Little appreciated here on Slashdot is the fact that SOPA was as unpopular on the right side of the spectrum as it was on the left.
It's more accurate to model political affiliation in 2 dimensions [1], authoritarian/liberal vs. conservative/progressive. If you look at Congress, the problem is that most elected representatives on both sides of the spectrum are authoritarian despite whether they're conservative or progressive... meaning there are almost no true liberals (free love AND free trade, ie, left-libertarians) representing us (one could say they don't represent the people anymore).

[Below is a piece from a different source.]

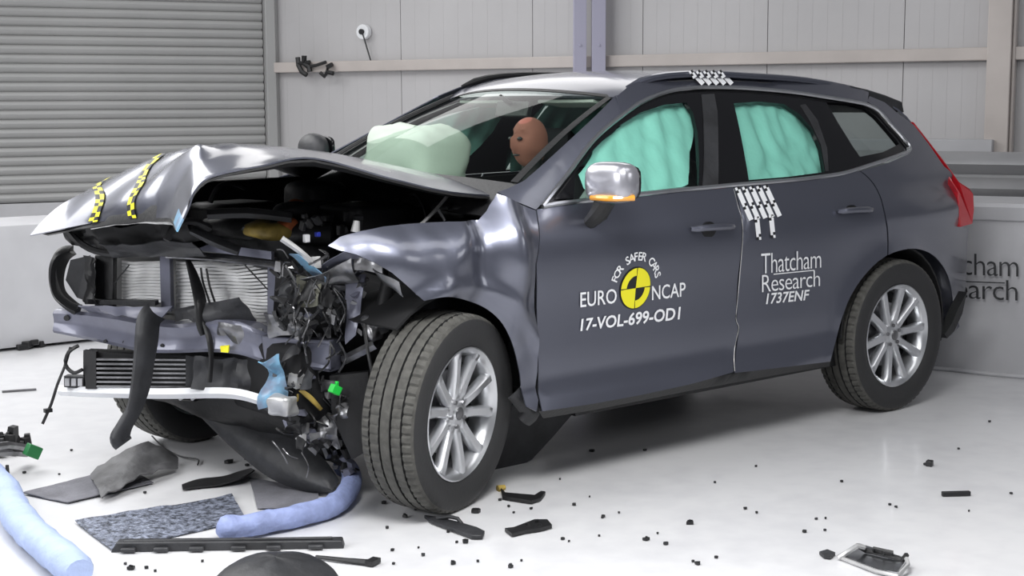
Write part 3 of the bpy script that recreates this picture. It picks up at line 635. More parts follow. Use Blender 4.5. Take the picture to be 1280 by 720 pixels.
# ================================================================== WHEELS
def make_wheel():
    """wheel around the origin, axle along Y, outer face towards -Y"""
    root = bpy.data.objects.new('wheel', None); COL.objects.link(root); root.empty_display_size = .1
    Rt = .368; hw = .118; NS = 264; prof = []
    # (y, r, kind) kind 1 = shoulder block, 2 = groove
    side = [(-.095, .247, 0), (-.108, .262, 0), (-.117, .300, 0), (-.116, .330, 0), (-.108, .350, 0)]
    tread = [(-.101, .3605, 1), (-.086, .3655, 1), (-.070, .3675, 1), (-.0695, .358, 2), (-.063, .358, 2), (-.0625, .368, 3), (-.027, .369, 3), (-.0265, .358, 2), (-.019, .358, 2), (-.0185, .3695, 0), (.0, .370, 0)]
    half = side+tread; full = half+[(-y, r, k) for y, r, k in half[::-1][1:]]
    rows = []
    for i in range(NS):
        q = 2*math.pi*i/NS; row = []
        for y, r, k in full:
            rr = r
            if k == 1 and i % 4 == 0: rr = r-.006
            if k == 3 and i % 4 == 2: rr = r-.003
            row.append(Vector((rr*math.cos(q), y, rr*math.sin(q))))
        rows.append(row)
    rows.append(rows[0]); mb = MB(); n = len(full)
    mb.v = [p for r in rows[:-1] for p in r]
    for i in range(NS):
        for j in range(n-1):
            a, b_ = i*n, ((i+1) % NS)*n; mb.f.append((a+j, b_+j, b_+j+1, a+j+1)); mb.m.append(1 if len(side)-1 <= j < n-len(side) and full[j][2] != 2 else 0)
    obj('tyre', mb, ['rubber', 'tread'], root, angle=28)
    def lathe(pr, seg=64):
        mb = MB(); mb.grid([[Vector((r*math.cos(2*math.pi*k/seg), y, r*math.sin(2*math.pi*k/seg))) for k in range(seg)] for r, y in pr], closed=True); return mb
    obj('rim', lathe([(.250, .09), (.236, .08), (.222, .05), (.212, .0), (.214, -.05), (.224, -.078), (.229, -.088), (.236, -.094), (.243, -.102), (.248, -.1), (.247, -.09)]), 'alloy', root)
    obj('brake_disc', lathe([(.0, -.02), (.155, -.02), (.155, -.006), (0, -.006)], 40), 'steel', root)
    obj('spoke_gap_shade', lathe([(.0, -.005), (.211, -.005), (.211, .04)], 40), 'void', root)  # near-black disc stands in for the shade between the spokes
    hub = lathe([(.0, -.082), (.022, -.082), (.026, -.078), (.030, -.074), (.064, -.070), (.074, -.058), (.066, -.0), (.05, .02)], 40); obj('hub', hub, 'alloy', root)
    obj('centre_cap', lathe([(0, -.088), (.018, -.088), (.024, -.084), (.024, -.07)], 28), 'steel', root, label='') if False else obj('centre_cap', lathe([(0, -.088), (.018, -.088), (.024, -.084), (.024, -.07)], 28), 'steel', root)
    for k in range(5):
        a0 = 2*math.pi*k/5+P2
        mb = MB()
        for sg in (-1, 1):
            # each arm: root near hub, tip at the rim, V-shaped pair
            a1 = a0+sg*.30; prs = []
            p0 = Vector((math.cos(a0+sg*.34), math.sin(a0+sg*.34)))*.050; p1 = Vector((math.cos(a0+sg*.285), math.sin(a0+sg*.285)))*.14; p2 = Vector((math.cos(a1), math.sin(a1)))*.236
            path = cat([Vector((p0.x, 0, p0.y)), Vector((p1.x, 0, p1.y)), Vector((p2.x, 0, p2.y))], 5); rows = []
            for i, p in enumerate(path):
                t = (path[min(i+1, len(path)-1)]-path[max(i-1, 0)]).normalized(); nn = Vector((-t.z, 0, t.x)); r = p.length
                hwid = .0245-.005*math.sin(math.pi*i/(len(path)-1)); yy = -.064-.026*(r/.236)
                rows.append([p+nn*hwid+Vector((0, yy+.034, 0)), p+nn*hwid*.95+Vector((0, yy+.008, 0)), p+nn*hwid*.62+Vector((0, yy-.001, 0)), p-nn*hwid*.62+Vector((0, yy-.001, 0)), p-nn*hwid*.95+Vector((0, yy+.008, 0)), p-nn*hwid+Vector((0, yy+.034, 0))])
            mb.grid(rows, closed=True)
        obj('spoke', mb, 'alloy', root, angle=50)
        al = a0+math.pi/5; obj('wheel_nut', MB().tube([Vector((.048*math.cos(al), -.06, .048*math.sin(al))), Vector((.048*math.cos(al), -.080, .048*math.sin(al)))], .009, 6), 'steel', root)
    return root
W1 = make_wheel()
def place_wheel(root, loc, rz, rx, ry, lab=None):
    root.parent = CAR; root.matrix_parent_inverse = Matrix.Translation(-CAR.location)
    root.rotation_mode = 'XYZ'
    root.matrix_basis = Matrix.Translation(loc) @ Matrix.Rotation(rz, 4, 'Z') @ Matrix.Rotation(rx, 4, 'X') @ Matrix.Rotation(ry, 4, 'Y')
    if lab: root['label'] = lab
hub = PY(577, 515, -.90); st = R(21)
ax = Vector((math.sin(st), -math.cos(st), 0)); cW = hub-ax*.09; cW.z = .366
place_wheel(W1, cW, st, R(3.0), R(10), 'front wheel steered out towards the viewer')
W2 = copy(W1); place_wheel(W2, Vector((2.865, -.825, .366)), 0, 0, R(30)); W2['label'] = 'rear wheel in the shade of its arch'
W3 = copy(W1); place_wheel(W3, Vector((.02, .82, .366)), math.pi+R(12), 0, 0); W3['label'] = 'far front wheel behind the hanging undertray'
W4 = copy(W1); place_wheel(W4, Vector((2.865, .825, .366)), math.pi, 0, 0)
W4['label'] = 'far rear wheel'

# ================================================================== BONNET
HG = [  # rows across (near -> far): y, [(x,z) ...] from front edge to windscreen
 (-.67, [(-.77, 1.075), (-.725, 1.15), (-.70, 1.205), (-.635, 1.25), (-.45, 1.28), (-.24, 1.30), (.08, 1.22), (.34, 1.16), (.55, 1.135)]),
 (-.50, [(-.70, 1.10), (-.66, 1.19), (-.61, 1.275), (-.54, 1.30), (-.35, 1.31), (-.13, 1.305), (.14, 1.25), (.40, 1.195), (.60, 1.16)]),
 (-.30, [(-.64, 1.09), (-.60, 1.20), (-.51, 1.335), (-.42, 1.34), (-.25, 1.335), (-.03, 1.312), (.20, 1.27), (.45, 1.225), (.63, 1.19)]),
 (0., [(-.62, 1.07), (-.60, 1.14), (-.51, 1.23), (-.36, 1.31), (-.16, 1.33), (.10, 1.31), (.28, 1.285), (.46, 1.25), (.60, 1.215)]),
 (.35, [(-.62, 1.03), (-.58, 1.10), (-.48, 1.19), (-.30, 1.285), (-.10, 1.315), (.12, 1.315), (.30, 1.285), (.45, 1.26), (.57, 1.25)]),
 (.72, [(-.71, .965), (-.59, 1.07), (-.46, 1.14), (-.28, 1.215), (-.10, 1.275), (.10, 1.29), (.30, 1.25), (.45, 1.20), (.60, 1.15)])]
KU = 7; KV = 7
rowsc = [cat([Vector((x, y, z)) for x, z in r], KU) for y, r in HG]
NU = len(rowsc[0]); HS = [cat([rowsc[j][i] for j in range(len(rowsc))], KV) for i in range(NU)]; NV = len(HS[0])
for i in range(NU):
    for j in range(NV):
        p = HS[i][j]; u = i/(NU-1); amp = .016 if u < .45 else .004
        rdg = abs(noise.noise(Vector((p.x*3.2, p.y*4.5, 1.3))))
        HS[i][j] = p+Vector((-.4, 0, .6))*amp*(rdg*1.6-.4)*min(1, i/3)*(0 if j in (0,) else 1)
mbh = MB(); mbh.v = [p for r in HS for p in r]
for i in range(NU-1):
    for j in range(NV-1):
        mbh.f.append((i*NV+j, (i+1)*NV+j, (i+1)*NV+j+1, i*NV+j+1)); p = HS[i][j]
        mbh.m.append(1 if (i < 4 and j < 7+noise.noise(p*9)*5 and p.z < 1.13+.05*noise.noise(p*14)) else 0)
hood = part('bonnet', mbh, ['paint', 'bluemark'], label='buckled bonnet folded up and over at its nose', solid=.006, angle=50)
def hat(i, j, off=.004):
    i = max(0, min(NU-1.001, i)); j = max(0, min(NV-1.001, j)); a, b_ = int(i), int(j); fu, fv = i-a, j-b_
    p = HS[a][b_].lerp(HS[a+1][b_], fu).lerp(HS[a][b_+1].lerp(HS[a+1][b_+1], fu), fv)
    n = (HS[a+1][b_]-HS[a][b_]).cross(HS[a][b_+1]-HS[a][b_]).normalized(); n = -n if n.z < 0 else n
    return p+n*off
def projpx(p): d = p-CAM; z = d.dot(Fv); return 640+FPX*d.dot(Rv)/z, 360-FPX*d.dot(Uv)/z
for path, hw_ in (([(0, 3.9*KV), (.8*KU, 3.9*KV), (1.4*KU, 4.1*KV), (2.0*KU, 4.6*KV), (2.6*KU, 4.97*KV)], .75), ([(0, 2.85*KV), (1.0*KU, 3.0*KV), (1.7*KU, 3.15*KV), (2.2*KU, 3.5*KV), (3.0*KU, 4.0*KV)], .75)):
    n = 14; mb = MB(); pc = cat([Vector((a, b_, 0)) for a, b_ in path], 8)
    def q(ii, ss):
        c = pc[min(len(pc)-1, int(ii/n*(len(pc)-1)))]; return hat(c.x, c.y+(ss-1)*hw_, .006)
    for i in range(n):
        for s_ in (0, 1): mb.add([q(i, s_), q(i, s_+1), q(i+1, s_+1), q(i+1, s_)], [(0, 1, 2, 3)], (i+s_) % 2)
    part('marker_tape', mb, ['yellow', 'ink'], hood, smooth=False, label='yellow and black chequered tape on the bonnet')
part('bonnet_flange', MB().tube([hat(0, j, -.012)+Vector((.0, 0, -.012)) for j in range(8, 30, 2)], .008, 6), 'pale', hood)
# inner frame under the bonnet
part('bonnet_frame', MB().grid([[HS[i][j]-Vector((0, 0, .035 if 0 < j < NV-1 else .015)) for j in range(0, NV, 3)]+[HS[i][-1]-Vector((0, 0, .015))] for i in range(2, NU, 3)]), 'black', solid=.008)
for pts in ([(285, 225), (330, 224), (380, 218)], ): pass

# ================================================================== INTERIOR
dm = MB(); rows = []
for i, (x, z) in enumerate([(.66, 1.02), (.72, 1.09), (.86, 1.10), (1.0, 1.08), (1.08, 1.02), (1.10, .85), (1.02, .65)]): rows.append([Vector((x-.04*(1-(y/.7)**2), y, z+.02*math.sin(y*4))) for y in [-.7+1.4*j/14 for j in range(15)]])
part('dashboard', dm.grid(rows), 'dash', solid=.02)
def seatm(x, y, h=1.0):
    mb = MB(); bx = blob((x, y, .55), .26, .24, .09, .5); mb.add(bx.v, bx.f)
    bx = blob((x+.27, y, .88), .08, .23, .33, .5, rot=Matrix.Rotation(.28, 3, 'Y')); mb.add(bx.v, bx.f)
    bx = blob((x+.36, y, 1.27), .05, .13, .09, .6, rot=Matrix.Rotation(.2, 3, 'Y')); mb.add(bx.v, bx.f); return mb
for x, y in ((1.45, -.37), (1.45, .37), (2.30, -.38), (2.30, .38)): part('seat', seatm(x, y), 'seat')
swc = Vector((1.12, -.37, .98)); rt = Matrix.Rotation(R(65), 3, 'Y')
mb = MB(); mb.tube([swc+rt @ Vector((.19*math.cos(a), .19*math.sin(a), 0)) for a in [2*math.pi*k/28 for k in range(29)]], .016, 8, cap=False)
for a in (0, 2.1, 4.2): mb.tube([swc, swc+rt @ Vector((.18*math.cos(a), .18*math.sin(a), 0))], .015, 6)
part('steering_wheel', mb, 'black')
def bag(c, s, seed, rt=None, m='cream', sq=.75, amp=.03):
    mb = blob(c, *s, sq, 36, 24, rt)
    for i, p in enumerate(mb.v):
        d = (p-Vector(c)); f = abs(noise.noise(p*5+Vector((seed, 0, 0))))+.5*abs(noise.noise(p*11+Vector((seed, 3, 0))))
        mb.v[i] = p+d.normalized()*amp*(f*2.2-.6)
    return mb
pb = PY(520, 188, .40)
part('passenger_airbag', bag(pb+Vector((.0, 0, -.03)), (.16, .25, .14), 3, Matrix.Rotation(.15, 3, 'Y'), sq=.5, amp=.022), 'cream', angle=180)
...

By this measure, SOPA was a full-on authoritarian bill. It was popular in DC, because it catered to big business which loves authoritarian legislation (removes uncertainty and easy to game) and it was fully business friendly.
It also highlights the fact that the Internet as it currently stands is a true bastion of liberalism. For all it's warts and dangers, it is a bulwark against the 1984-style authoritarian singularity. We must defend it.
[1] http://www.politicalcompass.org/analysis2
Make sure everyone's vote counts: Verified Voting
If there is one thing they fear more than their desire for campaign funds, it's getting voted out of office.
Unfortunately, they aren't as afraid of that as you would like to believe.
"They that can give up essential liberty to obtain a little temporary safety deserve neither liberty nor safety."